Rango está inscrita en esa línea. Aun más: la película toma la metáfora –o la broma– tan en serio, que ningún gesto suyo nos hace pensar que todo se trata de un sueño, salvo uno: el momento en que Rango salta de su monólogo sobre de la ficción y el conflicto al conflicto mismo; es decir: saltamos bruscamente de un plano objetivo a un plano subjetivo.
V
Rango es, además, una película divertidísima, animada con todo el cariño del mundo (hay que notar, por ejemplo, las tres o cuatro formas de parpadear de su protagonista). El margen de humor va de lo escatológico (“I once found a human spinal column in my feces”, dice un animalejo por ahí) a lo autoparódico (“Stay in school, eat your veggies, and burn all the books that ain't Shakespeare”) y, a menudo, roza lo drogadicto. Rango cuenta, también, con la mejor actuación de la fofa carrera de Johnny Depp, que llenó la voz del camaleón de inflexiones, humor y energía. (Las animaciones, al parecer, le van bien a ciertos actores: Toy Story cuenta con la mejor actuación de Tom Hanks; lo mismo con Shrek y Eddie Murphy).

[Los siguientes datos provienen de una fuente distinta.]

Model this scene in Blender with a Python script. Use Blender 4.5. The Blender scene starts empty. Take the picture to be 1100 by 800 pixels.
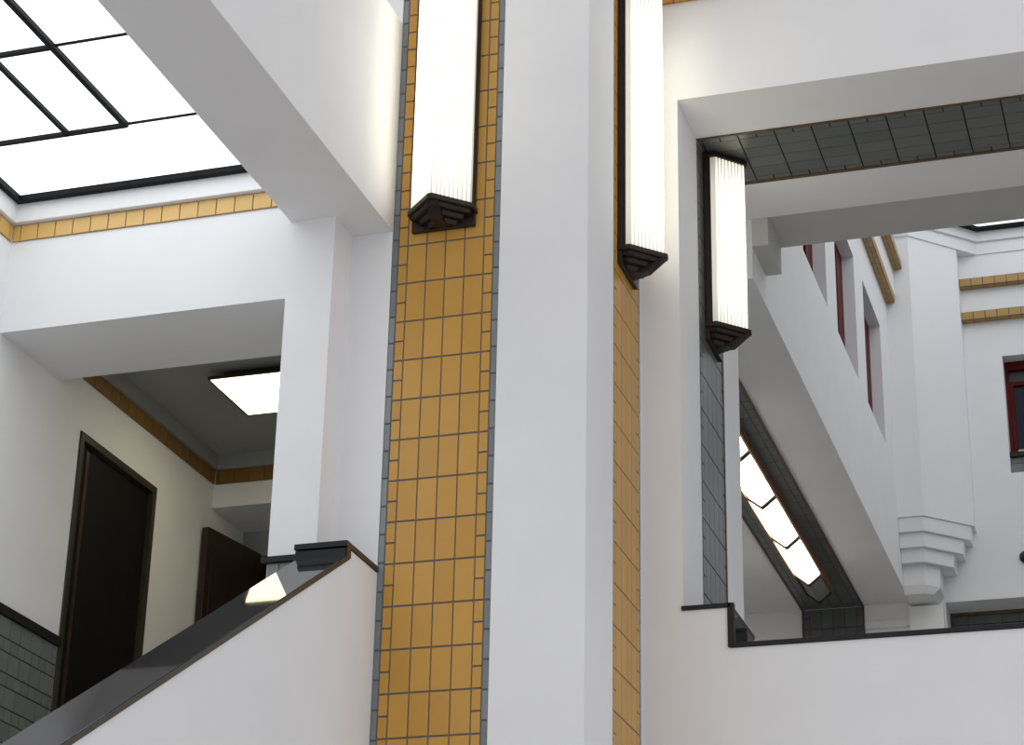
import bpy, bmesh, math, random
from mathutils import Vector, Matrix
random.seed(7)
C = bpy.context.scene.collection
EYE = 1.6                      # eye height above the hall floor; drawing heights below are measured from the eye
BASE = {}

# ------------------------------------------------------------------ materials
def mat(name, base=(.8, .8, .8), rough=.6, metal=0.0, emit=None, estr=0.0, spec=.5):
    m = bpy.data.materials.new(name); m.use_nodes = True
    p = m.node_tree.nodes['Principled BSDF']
    p.inputs['Base Color'].default_value = (*base, 1)
    p.inputs['Roughness'].default_value = rough
    p.inputs['Metallic'].default_value = metal
    p.inputs['Specular IOR Level'].default_value = spec
    if emit:
        p.inputs['Emission Color'].default_value = (*emit, 1)
        p.inputs['Emission Strength'].default_value = estr
    return m

def noise_mat(name, c0, c1, scale=6.0, rough=.6, bump=0.0, bscale=120.0, metal=0.0, spec=.5, detail=4, stretch=None):
    m = mat(name, c0, rough, metal, spec=spec); nt = m.node_tree; p = nt.nodes['Principled BSDF']
    tc = nt.nodes.new('ShaderNodeTexCoord'); n = nt.nodes.new('ShaderNodeTexNoise')
    n.inputs['Scale'].default_value = scale; n.inputs['Detail'].default_value = detail
    src = tc.outputs['Object']
    if stretch:
        mp = nt.nodes.new('ShaderNodeMapping'); mp.inputs['Scale'].default_value = stretch
        nt.links.new(src, mp.inputs['Vector']); src = mp.outputs['Vector']
    r = nt.nodes.new('ShaderNodeValToRGB')
    r.color_ramp.elements[0].position = .3; r.color_ramp.elements[1].position = .7
    r.color_ramp.elements[0].color = (*c0, 1); r.color_ramp.elements[1].color = (*c1, 1)
    nt.links.new(src, n.inputs['Vector']); nt.links.new(n.outputs['Fac'], r.inputs['Fac'])
    nt.links.new(r.outputs['Color'], p.inputs['Base Color'])
    if bump:
        n2 = nt.nodes.new('ShaderNodeTexNoise'); n2.inputs['Scale'].default_value = bscale; n2.inputs['Detail'].default_value = 3
        b = nt.nodes.new('ShaderNodeBump'); b.inputs['Strength'].default_value = bump; b.inputs['Distance'].default_value = .004
        nt.links.new(tc.outputs['Object'], n2.inputs['Vector']); nt.links.new(n2.outputs['Fac'], b.inputs['Height'])
        nt.links.new(b.outputs['Normal'], p.inputs['Normal'])
    return m

def tile_mat(name, c0, c1, rough=.3, spec=.5):
    """glazed tile: each tile its own shade, plus faint cloudy glaze"""
    m = mat(name, c0, rough, spec=spec); nt = m.node_tree; p = nt.nodes['Principled BSDF']
    g = nt.nodes.new('ShaderNodeNewGeometry'); tc = nt.nodes.new('ShaderNodeTexCoord')
    n = nt.nodes.new('ShaderNodeTexNoise'); n.inputs['Scale'].default_value = 14; n.inputs['Detail'].default_value = 5
    nt.links.new(tc.outputs['Object'], n.inputs['Vector'])
    a = nt.nodes.new('ShaderNodeMath'); a.operation = 'MULTIPLY'; a.inputs[1].default_value = .55
    b = nt.nodes.new('ShaderNodeMath'); b.operation = 'MULTIPLY_ADD'; b.inputs[1].default_value = .45
    nt.links.new(g.outputs['Random Per Island'], a.inputs[0])
    nt.links.new(n.outputs['Fac'], b.inputs[0]); nt.links.new(a.outputs[0], b.inputs[2])
    r = nt.nodes.new('ShaderNodeValToRGB')
    r.color_ramp.elements[0].color = (*c0, 1); r.color_ramp.elements[1].color = (*c1, 1)
    nt.links.new(b.outputs[0], r.inputs['Fac']); nt.links.new(r.outputs['Color'], p.inputs['Base Color'])
    return m

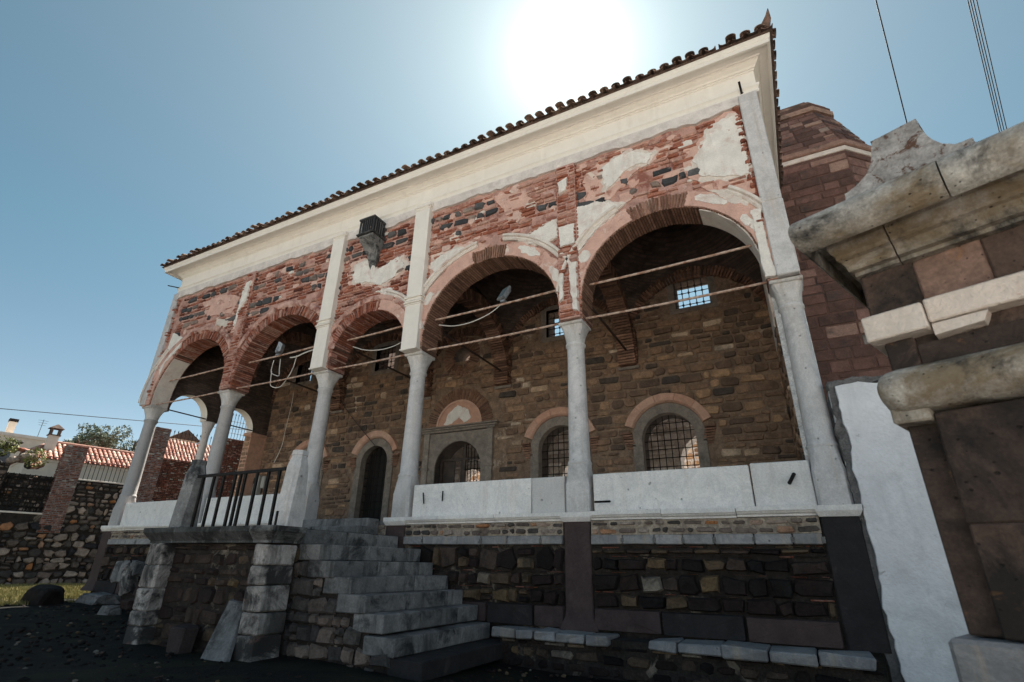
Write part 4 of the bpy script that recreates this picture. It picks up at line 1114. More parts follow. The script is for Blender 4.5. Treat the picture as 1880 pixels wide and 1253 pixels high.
pl = rough_poly([(-10.1 + 0.93 * math.cos(pi * k / 24), 4.505 + 0.93 * math.sin(pi * k / 24)) for k in range(25)], 0.08, 0.0)
l_.slab(pl, PK, -0.02, 0.012, 0, 0.2, 0.004)
pl2 = rough_poly([(-10.75, 4.6), (-10.6, 5.0), (-10.2, 5.3), (-9.75, 5.1), (-9.6, 4.75), (-9.9, 4.6), (-10.1, 4.85), (-10.4, 4.62)], 0.06, 0.05, 3)
if area2(pl2) < 0: pl2.reverse()
l_.slab(pl2, PK, 0.0, 0.03, 1, 0.0, 0.01)
arc_band(l_, -10.1, 4.505, [(0.90, YB - 0.01), (0.90, YB - 0.05), (0.97, YB - 0.05), (0.97, YB - 0.01)], 0, pi, 30, 2, 0.8)
l_.build('lunette', ['hood', 'oldplaster', 'hood'], po)
g_ = MB()
for x in (-10.95, -10.0, -9.15): g_.box(x - 0.05, x + 0.05, YB + 0.3, YB + 0.4, FLOOR, 3.0 + 0.9 * math.sqrt(max(0, 1 - ((x - c) / 0.97) ** 2)), 0)
g_.box(-11.0, -9.1, YB + 0.29, YB + 0.41, 3.34, 3.42, 0)
g_.box(-10.95, -10.42, YB + 0.36, YB + 0.4, FLOOR, 3.34, 0); g_.box(-10.17, -10.0, YB + 0.36, YB + 0.4, FLOOR, 3.34, 0)
g_.build('door_leaf', 'wood', po)
s_ = MB(); bars(s_, -9.95, -9.15, FLOOR, 3.7, YB + 0.27, 6, 4, 0.016, (c, cz, r - 0.03))
for q in range(12):   # scrolls
    for z in (2.4, 2.8, 3.15):
        pass
for x in (-9.75, -9.5, -9.25):
    for z in (2.2, 2.55, 2.9, 3.2):
        s_.tube([(x + 0.08 * math.cos(t) * (1 - t / 12), YB + 0.26, z + 0.1 * math.sin(t) * (1 - t / 12)) for t in np.linspace(0, 7, 14)], 0.009, 4)
s_.build('grille', 'iron', po)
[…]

Ah: olvidé decir que Rango está llena de citas, plagios y alusiones a Sergio Leone, High Noon, Blazing Saddles, Clint Eastwood, No Country for Old Men, Héroe de las mil caras, Paris, Texas; Fear & Loathing in Las Vegas, a los sueños de Dalí, del Quijote, Los piratas del Caribe (¿o es a Johnny Depp?), Barrio chino, La guerra de las galaxias, Apocalipsis ahora, Bugs Bunny en What’s opera, doc?, Coyote Wile E., las tragedias de Esquilo, Shakespeare, Dante, Homero, Virgilio, el Gilgamesh y a todo aquello que podamos exprimir del cine, de la cultura, o de la redonda memoria.